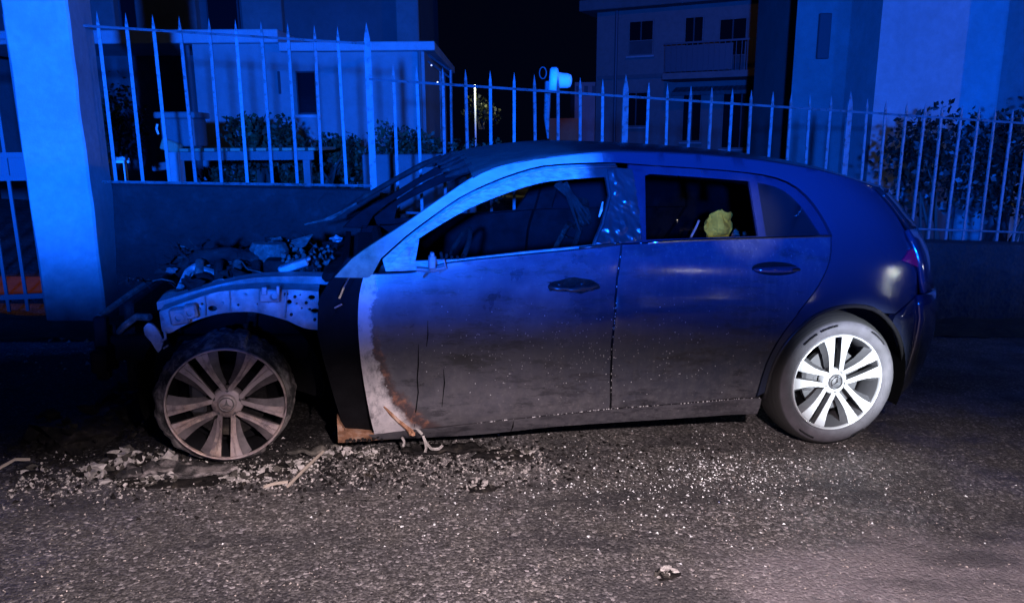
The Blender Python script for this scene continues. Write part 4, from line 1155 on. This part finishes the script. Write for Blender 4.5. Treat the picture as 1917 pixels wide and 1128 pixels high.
bar_l = spear(.021, 1.08, .12); bar_r = spear(.021, 1.115, .11); post_me = spear(.046, 1.27, .17, .02)
for i in range(10):
    x = -1.022 + i * (1.508 / 9); top = 2.118 - .040 * (x + 1.022)
    place('bar', bar_l, (x, YF, top - 1.08), fence_l, (rng.uniform(-.008, .008), rng.uniform(-.012, .012), rng.uniform(-.2, .2)))
mb = MB(); a = Vector((-1.12, YF - .016, 2.025)); b = Vector((.66, YF - .016, 1.945))
mb.tube([a - fence_l.location, b - fence_l.location], .008, 4); mb.obj('rail', M['rail_paint'], fence_l)
mb = MB(); mb.tube([a - fence_l.location - Vector((0, 0, .985)), b - fence_l.location - Vector((0, 0, .965))], .009, 4); mb.obj('rail', M['rail_paint'], fence_l)
place('post', post_me, (.675, YF, 2.086 - 1.27), fence_r)
px = [.675 + 1.878 * k for k in range(6)]
for k in range(5):
    if k: place('post', post_me, (px[k], YF, 1.763 + .05 - .0577 * (px[k] - 2.545) - .05 - 1.27 + .0), fence_r)
    for i in range(1, 11):
        x = px[k] + 1.878 * i / 11; top = 1.797 - .0577 * (x - 1.193)
        place('bar', bar_r, (x, YF, top - 1.115), fence_r, (rng.uniform(-.008, .008), rng.uniform(-.013, .013), rng.uniform(-.2, .2)))
a = Vector((.675, YF - .016, 1.711)); b = Vector((10.0, YF - .016, 1.711 - .0577 * 9.325))
for dz in (0, -.915):
    mb = MB(); mb.tube([a - fence_r.location + Vector((0, 0, dz)), b - fence_r.location + Vector((0, 0, dz))], .0085, 4); mb.obj('rail', M['rail_paint'], fence_r)

# gate pillar
pl = empty('gate_pillar', (-1.28, 2.47, .0)); tag(pl, 'square rendered gate pillar darker at the foot left of the burnt car', 'pillar')
v = []; f = []; nz = 40
for k in range(nz + 1):
    z = -.1 + 3.1 * k / nz
    for (x, y) in ((-.185, -.22), (-.175, -.235), (.165, -.235), (.178, -.222), (.178, .2), (-.185, .2)):
        e = .006 * noise.noise(Vector((x * 9 + 2, y * 9, z * 4))); v.append((x + e, y + e, z))
    if k:
        for i in range(6): j = (i + 1) % 6; f.append((6 * k - 6 + i, 6 * k - 6 + j, 6 * k + j, 6 * k + i))
f.append(tuple(range(6 * nz, 6 * nz + 6)))
obj('shaft', v, f, M['pillar'], pl)
mb = MB(); mb.box((-.24, -.29, 3.0), (.24, .25, 3.1), .01); mb.obj('cap', M['pillar'], pl)

# gate and what shines behind it
gt = empty('driveway_gate', (-1.5, 2.62, .1)); tag(gt, 'dark iron gate with upright bars left of the pillar', 'gate')
for i in range(9):
    x = -1.60 - i * .118; mb = MB(); mb.box((x + 1.5 - .010, -.008, .06), (x + 1.5 + .010, .008, 2.0)); mb.obj('bar', M['dark_iron'], gt)
for z in (.145, .95, 1.10, 1.85):
    mb = MB(); mb.box((-1.6, -.014, z), (-.02, .014, z + .035)); mb.obj('rail', M['dark_iron'], gt)
mb = MB(); mb.box((-1.6, .012, .955), (-.02, .017, 1.098)); mb.obj('panel', M['dark_iron'], gt)
dw = sheet('driveway', -4.5, -1.5, 3.15, 3.98, .05, M['terracotta'])
wl = lamp('porch_lamp', 'SPOT', GW(-2.3, 3.6, 1.5), 9, (1.0, .36, .08), .05); wl.data.spot_size = radians(75); wl.data.spot_blend = .6; aim(wl, GW(-2.2, 3.5, 0))

# ------------------------------------------------------------------ gardens and houses behind
def bg(D, piv, rel=0):
    p = CAM + fw0 * D + rt0 * piv; return Vector((p.x, p.y, 0)), YAW + rel


def bgroot(name, D, piv, label, cat, rel=0, z=0, group=None):
    p, a = bg(D, piv, rel); e = empty(name, (p.x, p.y, z), (0, 0, a)); return tag(e, label, cat, group)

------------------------

Exercise details: Word for word, quote the full listing, omitting every picture.

Worked solution:
The Blender Python script for this scene continues. Write part 4, from line 1155 on. This part finishes the script. Write for Blender 4.5. Treat the picture as 1917 pixels wide and 1128 pixels high.
bar_l = spear(.021, 1.08, .12); bar_r = spear(.021, 1.115, .11); post_me = spear(.046, 1.27, .17, .02)
for i in range(10):
    x = -1.022 + i * (1.508 / 9); top = 2.118 - .040 * (x + 1.022)
    place('bar', bar_l, (x, YF, top - 1.08), fence_l, (rng.uniform(-.008, .008), rng.uniform(-.012, .012), rng.uniform(-.2, .2)))
mb = MB(); a = Vector((-1.12, YF - .016, 2.025)); b = Vector((.66, YF - .016, 1.945))
mb.tube([a - fence_l.location, b - fence_l.location], .008, 4); mb.obj('rail', M['rail_paint'], fence_l)
mb = MB(); mb.tube([a - fence_l.location - Vector((0, 0, .985)), b - fence_l.location - Vector((0, 0, .965))], .009, 4); mb.obj('rail', M['rail_paint'], fence_l)
place('post', post_me, (.675, YF, 2.086 - 1.27), fence_r)
px = [.675 + 1.878 * k for k in range(6)]
for k in range(5):
    if k: place('post', post_me, (px[k], YF, 1.763 + .05 - .0577 * (px[k] - 2.545) - .05 - 1.27 + .0), fence_r)
    for i in range(1, 11):
        x = px[k] + 1.878 * i / 11; top = 1.797 - .0577 * (x - 1.193)
        place('bar', bar_r, (x, YF, top - 1.115), fence_r, (rng.uniform(-.008, .008), rng.uniform(-.013, .013), rng.uniform(-.2, .2)))
a = Vector((.675, YF - .016, 1.711)); b = Vector((10.0, YF - .016, 1.711 - .0577 * 9.325))
for dz in (0, -.915):
    mb = MB(); mb.tube([a - fence_r.location + Vector((0, 0, dz)), b - fence_r.location + Vector((0, 0, dz))], .0085, 4); mb.obj('rail', M['rail_paint'], fence_r)

# gate pillar
pl = empty('gate_pillar', (-1.28, 2.47, .0)); tag(pl, 'square rendered gate pillar darker at the foot left of the burnt car', 'pillar')
v = []; f = []; nz = 40
for k in range(nz + 1):
    z = -.1 + 3.1 * k / nz
    for (x, y) in ((-.185, -.22), (-.175, -.235), (.165, -.235), (.178, -.222), (.178, .2), (-.185, .2)):
        e = .006 * noise.noise(Vector((x * 9 + 2, y * 9, z * 4))); v.append((x + e, y + e, z))
    if k:
        for i in range(6): j = (i + 1) % 6; f.append((6 * k - 6 + i, 6 * k - 6 + j, 6 * k + j, 6 * k + i))
f.append(tuple(range(6 * nz, 6 * nz + 6)))
obj('shaft', v, f, M['pillar'], pl)
mb = MB(); mb.box((-.24, -.29, 3.0), (.24, .25, 3.1), .01); mb.obj('cap', M['pillar'], pl)

# gate and what shines behind it
gt = empty('driveway_gate', (-1.5, 2.62, .1)); tag(gt, 'dark iron gate with upright bars left of the pillar', 'gate')
for i in range(9):
    x = -1.60 - i * .118; mb = MB(); mb.box((x + 1.5 - .010, -.008, .06), (x + 1.5 + .010, .008, 2.0)); mb.obj('bar', M['dark_iron'], gt)
for z in (.145, .95, 1.10, 1.85):
    mb = MB(); mb.box((-1.6, -.014, z), (-.02, .014, z + .035)); mb.obj('rail', M['dark_iron'], gt)
mb = MB(); mb.box((-1.6, .012, .955), (-.02, .017, 1.098)); mb.obj('panel', M['dark_iron'], gt)
dw = sheet('driveway', -4.5, -1.5, 3.15, 3.98, .05, M['terracotta'])
wl = lamp('porch_lamp', 'SPOT', GW(-2.3, 3.6, 1.5), 9, (1.0, .36, .08), .05); wl.data.spot_size = radians(75); wl.data.spot_blend = .6; aim(wl, GW(-2.2, 3.5, 0))

# ------------------------------------------------------------------ gardens and houses behind
def bg(D, piv, rel=0):
    p = CAM + fw0 * D + rt0 * piv; return Vector((p.x, p.y, 0)), YAW + rel


def bgroot(name, D, piv, label, cat, rel=0, z=0, group=None):
    p, a = bg(D, piv, rel); e = empty(name, (p.x, p.y, z), (0, 0, a)); return tag(e, label, cat, group)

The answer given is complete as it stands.